Santa Fe celebrates literature with literary festival

May 22—The inaugural Santa Fe Literary Festival has brought together a diverse group of world-renowned authors, award-winning chefs and local poets for a three-day event filled with stories and thought-provoking conversations sparked by love and appreciation for the written arts.

The event also offered a spotlight Saturday for young poets from Santa Fe Community College.

Between presentations from best-selling authors Margaret Atwood, Don Winslow and John Grisham, the festival's thousands of attendees were invited to listen to students' works at the downtown Santa Fe Community Convention Center.

"It was a great opportunity, you know. I don't know the next time that I'll probably be in the same building as, like, Margaret Atwood or Sandra Cisneros or George R.R. Martin," community college student Marcelina Gallegos said. "So, it's just really special."

A long line of festival-goers stretched out the door of the convention center ahead of a talk by Atwood, whose 1985 novel The Handmaid's Tale, a dystopian story centered on a conservative regime's extreme oppression of women, inspired both a film and television series. She published a popular sequel, The Testaments, in 2019.

On the minds of many Atwood fans was the uncertainty surrounding reproductive rights, which long have been protected by the U.S. Supreme Court's landmark 1973 ruling in Roe v. Wade. A draft decision in a court case shows justices may overturn that ruling as a growing number of states approve legislation banning or severely restricting access to abortions.

"I read The Handmaid's Tale a million years ago. I've never thought I couldn't even witness the potential of actually going there," festival attendee Sharmine Procket said.

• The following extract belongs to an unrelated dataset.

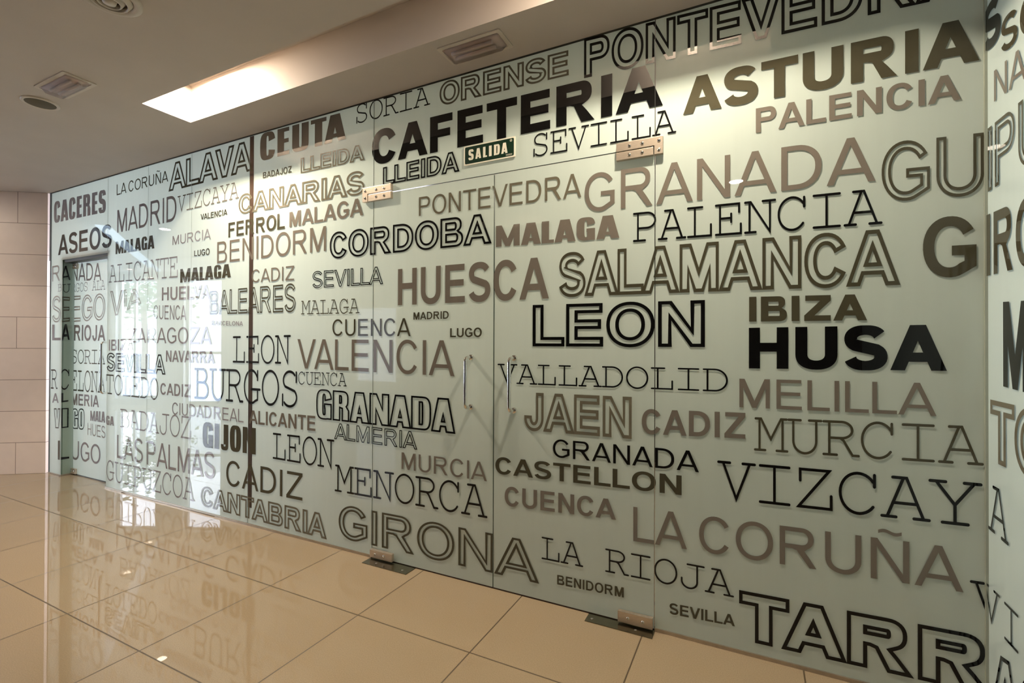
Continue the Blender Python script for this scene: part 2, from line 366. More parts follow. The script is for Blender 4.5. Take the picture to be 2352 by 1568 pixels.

As she waited for Atwood to take the stage, Hilary McDaniel said she remembered reading the author's work when she was younger

"It was prophetic," she said.

Gallegos said she was inspired by Atwood to read a poem at the festival she had written two years ago about the silencing of sexual assault victims in her community.

"In New Mexico, we have a problem of pushing things under the rug under the guise of being a good Catholic woman or just being conservative. It's not something that we think about all the time, but it's everywhere," she said.

Sterling Scherchel — a young Black poet who uses the pronouns "they" and "them" — said they wrote a poem to send a message about race and justice to the festival's mostly white audience.

Scherchel's poem, "White,"explored the "white moderate's" failure to offer equity to marginalized people as it espouses diversity and inclusion.

"I think a lot of people like to pat themselves on the back for just even seeing artists like us," Scherchel said. "So I didn't want to just get up on stage and be one more person of color performing for free, for those people who can walk away and say, 'Oh, yeah, I consume diverse content.' I wanted them to actually hear what I was saying and walk away feeling a sense of obligation."

The young writers from the community college and their professor, Theresa Wilson, got a chance to have a private meeting with local biographer James McGrath Morris and ask about what it's like to work as a writer.

McGrath Morris talked about the challenges of making a living as a writer and the importance of having passion. He said teaching allowed him to work and have enough time to write what he wants to write.

"You earn money in order to write rather than write in order to earn money," he told the students.

McGrath Morris, a resident of Santa Fe, recently published a biography on New Mexico writer Tony Hillerman and is known for his biography on Joseph Pulitzer and Charles E. Chapin, the city editor of Pulitzer's New York Evening World.

Some of the community college students said they were disappointed to find the city's first literary festival was cost-prohibitive for many aspiring writers and young book lovers.

Gallegos said she had hoped to invite her parents and little sister to the event but realized it was too expensive for her family.

Tickets for an individual panel ranged from $50 to $150. Alternatively, attendees could buy an all-day pass for $200 to $300 or an all-access pass for $1,700. The festival offered discounted tickets for students and New Mexico residents.

Organizers said many panels had sold out, some of which had room for 900 attendees.

"Margaret Atwood and Colson Whitehead will probably be paid a very large number, but probably a third of what they might have asked because of the goodwill," McGrath Morris said about the cost of bringing authors to festival.

Gallegos and fellow poets said they hope next year's event gives more young people an opportunity to share their work and learn from the masters.